On the last day of 2014, England coach Stuart Lancaster hosted a media gathering in which he told his audience that the forthcoming Rugby World Cup would be the most open ever played.

"I think the real strength of this World Cup in 2015 is the number of teams that can win it," he said. "If you look across the board there are six, seven or eight teams that have the potential."

So much for the Lancaster board. What do the world rankings say? Look at that table and the teams in sixth, seventh and eighth places are Wales, France and Scotland. Does he really think we are in with a shout?

Probably not, but Scots can probably feel more confident about the 2015 World Cup now than they did after the 2011 event. Then, the side led by Andy Robinson had just crashed out at the end of the group stages, the first time in the history of the tournament that they had failed to reach the knockout phase.

They had made a rod for their own backs by going into the event with such a low seeding that they were placed in the same pool as England and Argentina, who had finished second and third at the 2007 World Cup. This year, however, the rugby gods have smiled on the Scots, whose fate is now likely to be decided by their clash with Samoa in Newcastle on October 10. Win that and the chances are they will go through to the last eight.

It is, arguably, a seedings anomaly, albeit a predictable one as the draw was made far too early - based on world rankings three years before the event gets under way. That same preposterous format has also contrived to place England, Wales and Australia in the same pool. Three of the top-six sides in the world in the same group? Madness.

Perversely, it would serve the tournament organisers right if England tumbled out at that stage. No doubt the "anyone but England" brigade would enjoy a laugh at their expense as well, but it would be a disaster for the tournament as a whole. The lesson of every Rugby World Cup has been that the event needs its host nation to put in a decent run.

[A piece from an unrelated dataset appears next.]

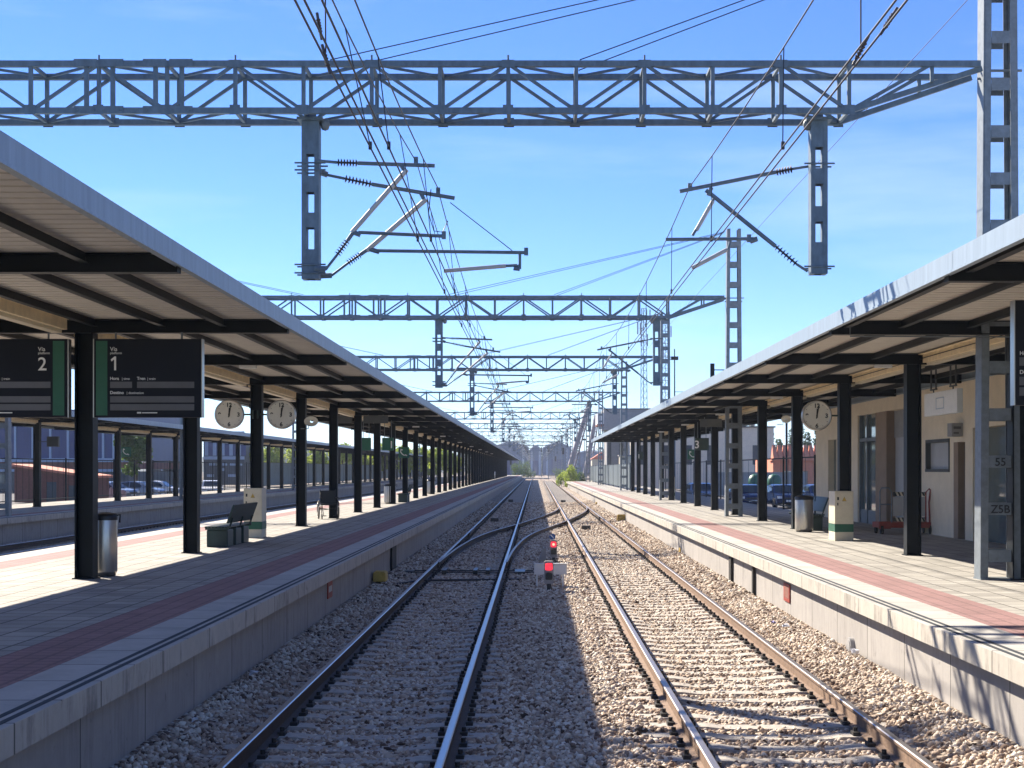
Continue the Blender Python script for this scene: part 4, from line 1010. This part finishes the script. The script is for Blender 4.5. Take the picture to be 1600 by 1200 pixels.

It also needs focus. Already, there is a concern that the tournament has been spread too thinly. Thirteen venues will be used over the six-week course of the tournament - three of them in London alone. Exeter's Sandy Park is a wonderful, compact ground, but it is devilishly difficult to see what Devon will gain from staging Tonga v Namibia, Namibia v Georgia or Italy v Romania.

The mind goes back too easily to 1999, the last time the World Cup was hosted in these islands. It was, quite literally, all over the place, spread across five countries and 18 stadia. It was a disastrous, disorganised mess, the last hurrah of a generation of bungling, amateur officials, made worse by the refusal of any of them to volunteer responsibility for anything.

The bunglers have long since moved on and moved out. These days, the mechanics of running the Rugby World Cup is in the hands of that army of professional organisers who hop from global event to global event and from continent to continent. Perhaps the downside is that great sporting occasions now have a sanitised and formulaic feel. But at least they start on time.

The wider world of sport is doing its bit by clearing the decks for rugby, too. We have grown used to a calendar that unfolds as a sporting smorgasbord, with one great, heaving plateful after another, but in the wake of 2014's football World Cup, Commonwealth Games and Ryder Cup, the menu looks rather lighter this year. Cricket's World Cup --Scotland included - takes place in Australia and New Zealand throughout February and March, but that, as they say, is pretty much your lot.

So how is the world's eighth-best team looking right now? Are we entitled to feel optimistic after Scotland's buoyant autumn Test performances, or should we focus instead on the fact that they still lost to what was, for the most part, a second-string New Zealand side? Should we hail Vern Cotter as the nation's saviour, or remember that the sprightly starts of his two immediate predecessors gave way to some depressingly humdrum performances?

Or should we just wait? Cotter's record to date is respectable as he has harvested five wins from seven outings, but not one of those victories was against a higher-ranked side. Nor has he yet sent a team out in a compet-itive match in which something beyond pride was at stake.

So the Six Nations will be critical. Scotland's green shoots have a habit of wilting in spring, but if Cotter can sustain them and his side can finish third or better then something could genuinely be taking shape with the crop of young players he has brought together.